Task brief
Copy out the listing that follows, exactly, without its pictures.
━━ Recorded data
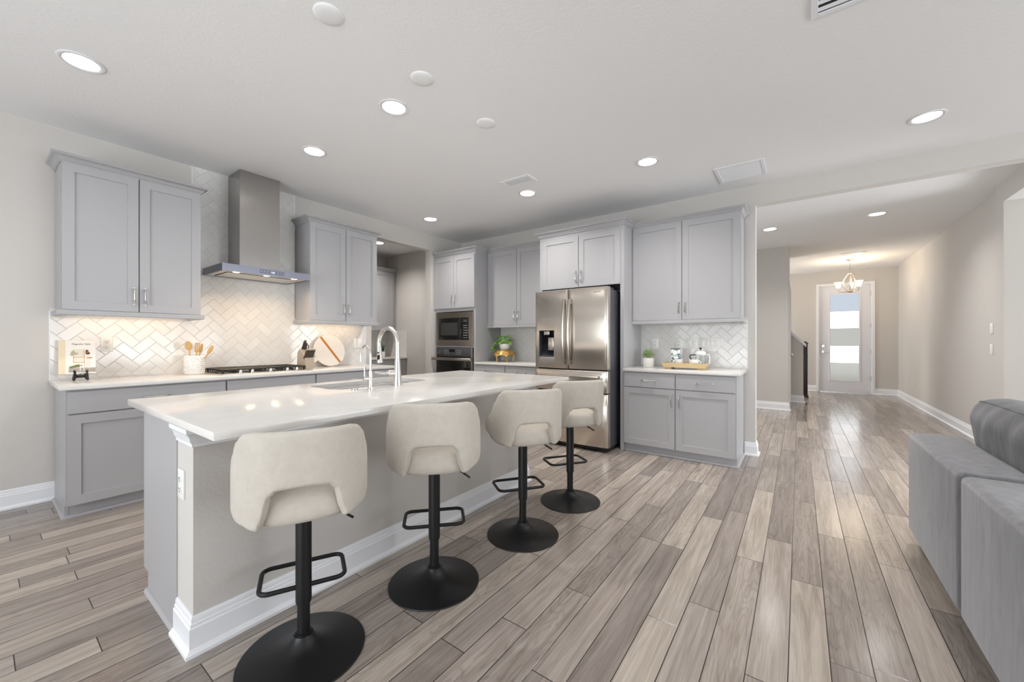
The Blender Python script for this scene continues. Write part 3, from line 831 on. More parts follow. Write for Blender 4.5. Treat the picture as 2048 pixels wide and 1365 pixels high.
# ------------------------------------------------------------------ island
ISX0, ISX1 = .50, 2.815; ISY = 1.895
def island():
    t = thing('kitchen_island', 'long island with textured half wall, white baseboard and grey end panel', 'island', (ISX0, ISY, 0))
    m = MB(); m.box(ISX0, ISX1, ISY, 2.09, 0, CTB - .001); m.build('half_wall', M_wall2, t, world=True)
    m = MB(); m.box(ISX0 + .012, ISX1 - .012, 2.09, 2.60, .09, .70); m.box(ISX0 + .012, 1.24, 2.09, 2.60, .70, CTB - .001); m.box(2.14, ISX1 - .012, 2.09, 2.60, .70, CTB - .001); m.box(1.24, 2.14, 2.57, 2.60, .70, CTB - .001)
    m.build('cabinet_body', M_cab, t, world=True)
    m = MB(); m.box(ISX0 + .03, ISX1 - .03, 2.09, 2.535, 0, .09); m.build('toe_kick', M_cab, t, world=True)
    for x0, x1 in ((ISX0 - .004, ISX0 + .012), (ISX1 - .012, ISX1 + .004)):
        m = MB(); m.prism([(2.09, 0), (2.545, 0), (2.545, .092), (2.622, .092), (2.622, CTB - .001), (2.09, CTB - .001)], 'x', x0, x1); m.build('end_panel', M_cab, t, world=True)
    for x in (ISX0 + .02, ISX0 + .60, ISX0 + 1.18, ISX0 + 1.75):
        d = shaker(.54, .76); d.xform(Matrix.Translation((x + .54, 2.60, .096)) @ Matrix.Rotation(PI, 4, 'Z')); d.build('door', M_cab, t, world=True)
    k = [(o * 1.0, z * 1.04) for o, z in BB]
    path = [(ISX1, 2.09), (ISX1, ISY), (ISX0, ISY), (ISX0, 2.09)]
    path = path[::-1]
    m = MB(); m.sweep(path, [(o, z) for o, z in k]); m.build('baseboard', M_trim, t, 30, world=True)
    # small crown under the worktop round the half wall
    cp = [(0, .80), (.006, .80), (.006, .812), (.012, .820), (.016, .838), (.024, .852), (.029, .856), (.029, .874), (0, .874)]
    m = MB(); m.sweep(path, cp); m.build('cornice_trim', M_trim, t, 30, world=True)
    m = MB(); m.sweep([(ISX0 - .004, 2.545), (ISX0 - .004, 2.10)][::-1], [(-o, z) for o, z in SHOE]); m.build('shoe_moulding', M_shoe, t, world=True)
M_wall2 = mat('island_wall_paint', rgb(203, 199, 194), .7, spec=.25, bump=(60, .25, .006))
island()

# island worktop with an under-mounted sink
SX0, SX1, SY0, SY1 = 1.31, 2.07, 2.30, 2.665
def island_top():
    x0, x1, y0, y1 = .466, 2.948, 1.562, 2.80
    b = MB(); b.box(x0, x1, y0, y1, CTB, CT, .003, 2)
    o = b.build('worktop', M_quartz, None, 30)
    c = MB(); rr = .07; pts = []
    for cx, cy, a0 in ((SX1 - rr, SY1 - rr, 0), (SX0 + rr, SY1 - rr, 90), (SX0 + rr, SY0 + rr, 180), (SX1 - rr, SY0 + rr, 270)):
        for k in range(9): a = R(a0 + 90 * k / 8); pts.append((cx + rr * math.cos(a), cy + rr * math.sin(a)))
    c.prism(pts, 'z', .8, 1.0); co = c.build('cutter', None, None)
    md = o.modifiers.new('b', 'BOOLEAN'); md.object = co; md.operation = 'DIFFERENCE'; md.solver = 'EXACT'
    bpy.context.view_layer.update()
    me = bpy.data.meshes.new_from_object(o.evaluated_get(bpy.context.evaluated_depsgraph_get()))
    o.modifiers.clear(); old = o.data; o.data = me; bpy.data.meshes.remove(old); bpy.data.objects.remove(co)
    try: o.data.set_sharp_from_angle(angle=R(30))
    except Exception: pass
    tag(o, 'large white quartz island worktop with sink cut-out', 'worktop')
    t = thing('sink', 'stainless undermount sink set into the island worktop', 'sink', ((SX0 + SX1) / 2, (SY0 + SY1) / 2, .70))
    m = MB(); n = len(pts); cx = (SX0 + SX1) / 2; cy = (SY0 + SY1) / 2
    rows = []
    for s, z in ((1.035, .876), (1.008, .876), (1.0, .868), (.985, .74), (.95, .715), (.85, .706), (.1, .702)):
        rows.append([(cx + (p[0] - cx) * s, cy + (p[1] - cy) * s, z) for p in pts])
    m.grid(rows, closed_u=True); m._add(rows[-1], [tuple(range(n))])
    m.build('bowl', M_steel, t, 40, world=True)
    m = MB(); m.lathe([(0, .7035), (.03, .7035), (.042, .706), (.045, .7055)], (cx, cy, 0), 24); m.build('drain', M_chrome, t, world=True)
island_top()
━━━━
Answer in full
The Blender Python script for this scene continues. Write part 3, from line 831 on. More parts follow. Write for Blender 4.5. Treat the picture as 2048 pixels wide and 1365 pixels high.
# ------------------------------------------------------------------ island
ISX0, ISX1 = .50, 2.815; ISY = 1.895
def island():
    t = thing('kitchen_island', 'long island with textured half wall, white baseboard and grey end panel', 'island', (ISX0, ISY, 0))
    m = MB(); m.box(ISX0, ISX1, ISY, 2.09, 0, CTB - .001); m.build('half_wall', M_wall2, t, world=True)
    m = MB(); m.box(ISX0 + .012, ISX1 - .012, 2.09, 2.60, .09, .70); m.box(ISX0 + .012, 1.24, 2.09, 2.60, .70, CTB - .001); m.box(2.14, ISX1 - .012, 2.09, 2.60, .70, CTB - .001); m.box(1.24, 2.14, 2.57, 2.60, .70, CTB - .001)
    m.build('cabinet_body', M_cab, t, world=True)
    m = MB(); m.box(ISX0 + .03, ISX1 - .03, 2.09, 2.535, 0, .09); m.build('toe_kick', M_cab, t, world=True)
    for x0, x1 in ((ISX0 - .004, ISX0 + .012), (ISX1 - .012, ISX1 + .004)):
        m = MB(); m.prism([(2.09, 0), (2.545, 0), (2.545, .092), (2.622, .092), (2.622, CTB - .001), (2.09, CTB - .001)], 'x', x0, x1); m.build('end_panel', M_cab, t, world=True)
    for x in (ISX0 + .02, ISX0 + .60, ISX0 + 1.18, ISX0 + 1.75):
        d = shaker(.54, .76); d.xform(Matrix.Translation((x + .54, 2.60, .096)) @ Matrix.Rotation(PI, 4, 'Z')); d.build('door', M_cab, t, world=True)
    k = [(o * 1.0, z * 1.04) for o, z in BB]
    path = [(ISX1, 2.09), (ISX1, ISY), (ISX0, ISY), (ISX0, 2.09)]
    path = path[::-1]
    m = MB(); m.sweep(path, [(o, z) for o, z in k]); m.build('baseboard', M_trim, t, 30, world=True)
    # small crown under the worktop round the half wall
    cp = [(0, .80), (.006, .80), (.006, .812), (.012, .820), (.016, .838), (.024, .852), (.029, .856), (.029, .874), (0, .874)]
    m = MB(); m.sweep(path, cp); m.build('cornice_trim', M_trim, t, 30, world=True)
    m = MB(); m.sweep([(ISX0 - .004, 2.545), (ISX0 - .004, 2.10)][::-1], [(-o, z) for o, z in SHOE]); m.build('shoe_moulding', M_shoe, t, world=True)
M_wall2 = mat('island_wall_paint', rgb(203, 199, 194), .7, spec=.25, bump=(60, .25, .006))
island()

# island worktop with an under-mounted sink
SX0, SX1, SY0, SY1 = 1.31, 2.07, 2.30, 2.665
def island_top():
    x0, x1, y0, y1 = .466, 2.948, 1.562, 2.80
    b = MB(); b.box(x0, x1, y0, y1, CTB, CT, .003, 2)
    o = b.build('worktop', M_quartz, None, 30)
    c = MB(); rr = .07; pts = []
    for cx, cy, a0 in ((SX1 - rr, SY1 - rr, 0), (SX0 + rr, SY1 - rr, 90), (SX0 + rr, SY0 + rr, 180), (SX1 - rr, SY0 + rr, 270)):
        for k in range(9): a = R(a0 + 90 * k / 8); pts.append((cx + rr * math.cos(a), cy + rr * math.sin(a)))
    c.prism(pts, 'z', .8, 1.0); co = c.build('cutter', None, None)
    md = o.modifiers.new('b', 'BOOLEAN'); md.object = co; md.operation = 'DIFFERENCE'; md.solver = 'EXACT'
    bpy.context.view_layer.update()
    me = bpy.data.meshes.new_from_object(o.evaluated_get(bpy.context.evaluated_depsgraph_get()))
    o.modifiers.clear(); old = o.data; o.data = me; bpy.data.meshes.remove(old); bpy.data.objects.remove(co)
    try: o.data.set_sharp_from_angle(angle=R(30))
    except Exception: pass
    tag(o, 'large white quartz island worktop with sink cut-out', 'worktop')
    t = thing('sink', 'stainless undermount sink set into the island worktop', 'sink', ((SX0 + SX1) / 2, (SY0 + SY1) / 2, .70))
    m = MB(); n = len(pts); cx = (SX0 + SX1) / 2; cy = (SY0 + SY1) / 2
    rows = []
    for s, z in ((1.035, .876), (1.008, .876), (1.0, .868), (.985, .74), (.95, .715), (.85, .706), (.1, .702)):
        rows.append([(cx + (p[0] - cx) * s, cy + (p[1] - cy) * s, z) for p in pts])
    m.grid(rows, closed_u=True); m._add(rows[-1], [tuple(range(n))])
    m.build('bowl', M_steel, t, 40, world=True)
    m = MB(); m.lathe([(0, .7035), (.03, .7035), (.042, .706), (.045, .7055)], (cx, cy, 0), 24); m.build('drain', M_chrome, t, world=True)
island_top()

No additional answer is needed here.